May 13, 2010

Eating the Dinosaur

      Eating the Dinosaur (2009) is a collection of humorous, existential essays by Chuck Klosterman written through a pop culture paradigm. I, not having $25 to spend on the hard-cover at Barnes & Noble, chased it down through my local library. After having read it, I’m still not sure I would have bought the hard-cover. Maybe if I’d had the patience to wait for the paperback.
      I’ve read Chuck Klosterman before, reading his Sex, Drugs, and Cocoa Puffs: A Low-Culture Manifesto earlier this year. It’s his most well-known work, and sort of developed his reputation for spending entirely too much brainpower on disposable culture like Guns ‘N Roses, Saved by the Bell, The Real World, and the like. The stuff he was talking about wasn’t brand new then, and its relevancy hasn’t aged well. Nevertheless, I could tell the guy’s a thinker. His last essay about the Second Coming (spoiler: he’s not a believer, but he takes the subject seriously). That’s Klosterman’s strength really, being serious about a subject, but never quite being serious about himself and his certitude.
      I can see his growth as a writer six years later, and he’s often sharper in his analysis. I read several essays at least twice, and they stayed engaging. My favorites were “Football,” “ABBA 1, World 0,” and “Oh, the Guilt.”
      “Football” redefined something I thought I knew very well, which was kind of the point of the essay. Although I will say this: I was knowledgeable enough to know when he was used generalities, as he undoubtedly usually does to come to sweeping opinions. In other places, I wouldn’t see it. “ABBA 1, World 0” just made me laugh. I hate ABBA (my mother loves the Momma Mia soundtrack), but Klosterman explains, in winningly comical fashion, why it’s a force. “Oh, the Guilt,” makes a surprising but convincing connection between the psychological and aesthetic decline of Kurt Cobain and the Branch Davidian disaster in Waco.

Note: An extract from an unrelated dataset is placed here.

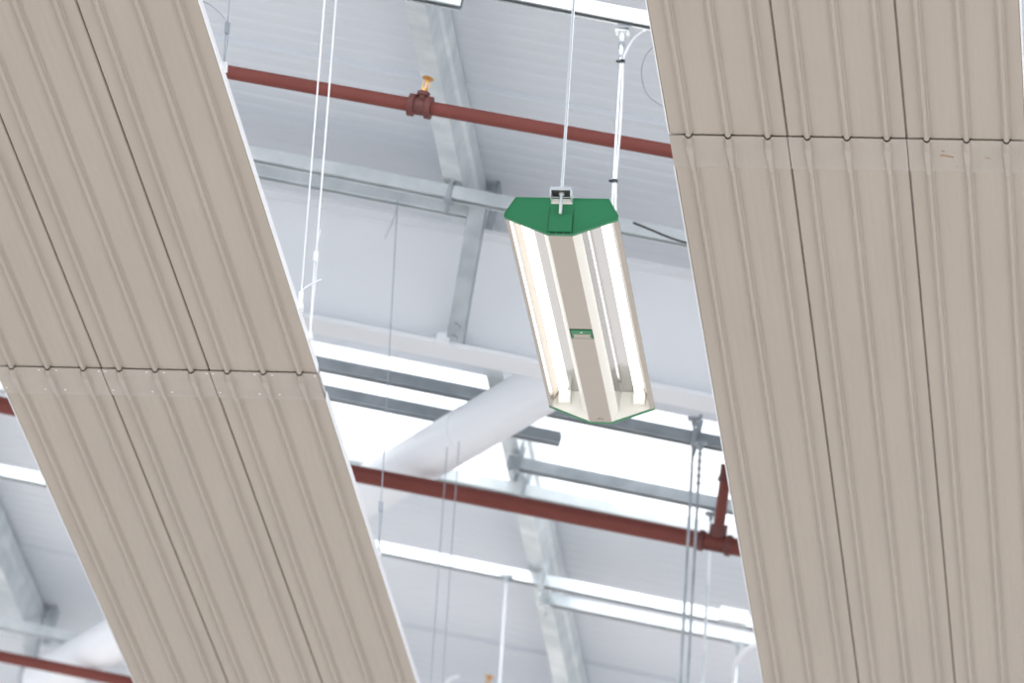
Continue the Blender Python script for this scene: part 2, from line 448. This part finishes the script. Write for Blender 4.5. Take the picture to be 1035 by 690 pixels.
def panel(x0, m, y0, y1, label, ext=False):
    t = empty('radiant_panel', (x0 + 1.5*m, (y0+y1)/2, ZP), label, 'ceiling panel', 'beige hung radiant panels')
    gap = .0011
    for k in range(3):
        xa = x0 + k*m
        prof = [(min(max(x, gap), m-gap), rib_z(x, m)) for x in xs_for(m)]
        b = MB(); b.prism(prof, Vector((xa, y0, ZP)), Vector((xa, y1, ZP)), EX, EZ, closed=False)
        b.prism([(gap, .006), (gap, .014)], Vector((xa, y0, ZP)), Vector((xa, y1, ZP)), EX, EZ, closed=False)
        b.prism([(m-gap, .006), (m-gap, .014)], Vector((xa, y0, ZP)), Vector((xa, y1, ZP)), EX, EZ, closed=False)
        build('profile_sheet', b, M_panel, t, smooth=True)
    w = 3*m
    for xx, sg in ((x0, 1), (x0 + w, -1)):
        b = MB(); b.prism([(-.0015, 0), (.0015, 0), (.0015, .024), (-.0015, .024)], Vector((xx, y0, ZP)), Vector((xx, y1, ZP)), EX, EZ)
        build('edge_flange', b, M_panel_white, t)
    b = MB(); b.box((x0 + w/2, (y0+y1)/2 + (.10 if ext else 0), ZP + .0215), w/2 - .004, (y1-y0)/2 + (.10 if ext else 0), .0085); build('insulation_mat', b, M_foil, t)
    # cross bar on top that takes the hanger cables
    return t
GAP = .004
def covers(x0, m, yj, par, rmat=None):
    for k in range(3):
        xa = x0 + k*m; L = .205
        b = MB(); xs = xs_for(m, .0175); rows = []
        for j in range(13):
            q = j/12; y = yj + GAP + L*q
            wide = .0090 if q < .09 else (.0165*(1 - max(0, q-.3)/.7) + .0095*max(0, q-.3)/.7)
            dp = (.0100 if q < .09 else .0165 - .007*q)
            drop = -.0035 if q < .93 else -.0035*(1-q)/.07 - .0012
            for x in xs:
                z = 0
                for fr in (1/6, 1/2, 5/6):
                    qq = abs(x - fr*m)/wide
                    if qq < 1: z = -dp*(math.sqrt(1-qq*qq) if q < .09 else min(1, (1-qq)*1.9)**1.3)
                for fr in (.29, .375, .63, .71):
                    if abs(x - fr*m) < .0001: z = .0008
                xx = min(max(x, .0012), m-.0012)
                rows.append(Vector((xa + xx, y, ZP + drop + z)))
        n = len(xs); fs = [(j*n+i, j*n+i+1, (j+1)*n+i+1, (j+1)*n+i) for j in range(12) for i in range(n-1)]
        b.add(rows, fs)
        # turned-up front edge gives the plate its thickness
        b.add([rows[i] for i in range(n)] + [rows[i] + Vector((0, .0005, .003)) for i in range(n)], [(i, i+1, n+i+1, n+i) for i in range(n-1)])
        t = build('joint_cover', b, M_cover, par, smooth=True)
        for (fx, fy) in ((.03, .012), (.97, .012), (.415, .010), (.575, .012), (.035, .155), (.40, .16), (.585, .16)):
            rr = .0030 if rmat is None else .0018
            p = Vector((xa + fx*m, yj + GAP + fy + .004, ZP - .0040))
            b = MB(); b.lathe(p + EZ*.001, p - EZ, [(0, rr), (.0010, rr), (.002, rr*.5), (.0022, 0)], 8)
            build('rivet_and_glint', b, rmat or M_glint, t)  # the white ones on the left strip paint light leaking through
Y_A, Y_B = 11.5, 22.5
panel(xl0, MODL, Y_A, yj_l, 'near section of the slanting beige panel strip on the left', True)
pL = panel(xl0, MODL, yj_l + GAP + .200, Y_B, 'far section of the left beige panel strip, below its joint')
covers(xl0, MODL, yj_l, pL)
panel(xr0, MODR, Y_A, yj_r, 'near section of the beige panel strip on the right, above the joint', True)
pR = panel(xr0, MODR, yj_r + GAP + .200, Y_B, 'long far section of the right beige panel strip, below the joint')
covers(xr0, MODR, yj_r, pR, M_galv_dark)

# ------------------------------------------------------------------ hanger cables of the panels
def up_to(p, off=.0):
    """point straight above p on the plane `off` under the roof"""
    t = ((P0 - N*off) - p).dot(N)/N.z
    return p + EZ*t
def hanger(px, py, label, mt, r=.0016, grip=None, split=True, tail=None, top=None, edge_x=None, inset=.006):
    base = at_z(px, py, ZP + .026)
    if edge_x is not None:
        # foot on the panel's edge flange
        k = (edge_x - base.x); base = Vector((edge_x, base.y, base.z))
    T = up_to(base) if top is None else roof(*on_roof(*top, RO+.021), -RO-.021)
    t = empty('hanger_cable', T, label, 'cable', 'hanger cables of the beige panels')
    b = MB()
    if grip is not None:
        # height of the gripper from its pixel row
        g = at_y(px, grip, base.y); gz = base + (T-base)*((g.z-base.z)/(T.z-base.z))
        b.tube([gz, T], r, 8); b.tube([base + EY*.006, gz + EY*.002 + EX*.004], r, 8); b.tube([base - EY*.006, gz - EX*.003], r, 8)
    else: b.tube([base, T], r, 8)
    build('wire', b, mt, t)
    if grip is not None:
        b = MB(); b.box(gz, .0065, .005, .014); 
        b.tube([gz + EZ*.010 - EX*.003, gz + EZ*.017 - EX*.003], .0035, 8); b.tube([gz - EZ*.018 + EX*.002, gz - EZ*.010 + EX*.002], .004, 8)
        build('cable_gripper', b, M_wire if mt is not M_white_wire else M_white_wire, t, smooth=False)
        if tail:
            pts = [gz + EZ*.015] + [at_y(x, y, base.y) for x, y in tail]
            if len(pts) == 3: pts = arc(*pts)
            b = MB(); b.tube(pts, r*.8, 6); build('cable_tail', b, mt, t)
    b = MB(); b.box(base - EZ*.005, .008, .012, .010); build('edge_bracket', b, M_panel_white, t)
    return t
XE = xl1 + .003
hanger(302.5, 308, 'left of the two white cables, gripper right at the panel edge', M_white_wire, r=.0021, grip=300, tail=[(306, 290), (325, 282)], edge_x=XE)
hanger(313, 338, 'right of the two white cables, gripper well above the panel edge', M_white_wire, r=.0023, grip=259, tail=[(320, 245), (324, 232)], edge_x=XE)
hanger(222, 66, 'grey wire with dark gripper at the top left, above the red pipe', M_wire, r=.0016, grip=28, tail=[(216, 3), (198, -1)], edge_x=XE)
hanger(378.5, 556, 'grey wire from the shorter rail down across the grey beam', M_wire, r=.0016, grip=512, tail=None, edge_x=XE, top=(401.7, 204))
for px, py, lb in ((1060, 60, 'outer hanger cable of the near section of the right strip'), (1056, 480, 'outer hanger cable of the far section of the right strip')):
    hanger(px, py, lb, M_wire, edge_x=xs2 + MODR + .002)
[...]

      My least favorites are toward the end of the book, “It Will Shock You How Much It Never Happened” and “T is for True.” “Shock You,” an exploration of how advertising still wins hearts and minds now that, in modern times, its duplicity is intellectually transparent. Are you confused? I sure was. I’m not saying that because’s something esoteric, its less valuable. Klosterman always offers half-entertainment, half-philosophy. I just think the philosophy’s a little hazy here.
      The same goes for “T is for True,” which uses Weezer, Ralph Nader, and film direction Warner Herzog as counter-examples of the non-literal society we now live in. I disagree with what I believe is his conclusion: that when all is figurative, all will lose meaning. I mean, maybe he’s right, but I don’t believe we’re all completely non-literal.
      So, in conclusion: is this book worth your time? When reviewing books, I want to be more clear here, as the time investment is necessarily greater than with movies. My answer: probably only if you think he’s funny. As a sort of litmus test, I’ll share with you one of my biggest laughs of the book (of which there were many).
      The joke comes from a non-sequitar fictional interview about salesmenship. The interviewer asks, “Do you have any advice for aspiring salesmen?” The salesman replies, “People always say, ‘Don’t take ‘no’ for an answer,’ but that’s wrong. That’s how rapists think. You’ll waste a thousand afternoons if that’s your attitude. However, never take ‘maybe’ for an answer. Ninety perecent fo the time, ‘maybe’ means ‘probably.’ Just keep talking.”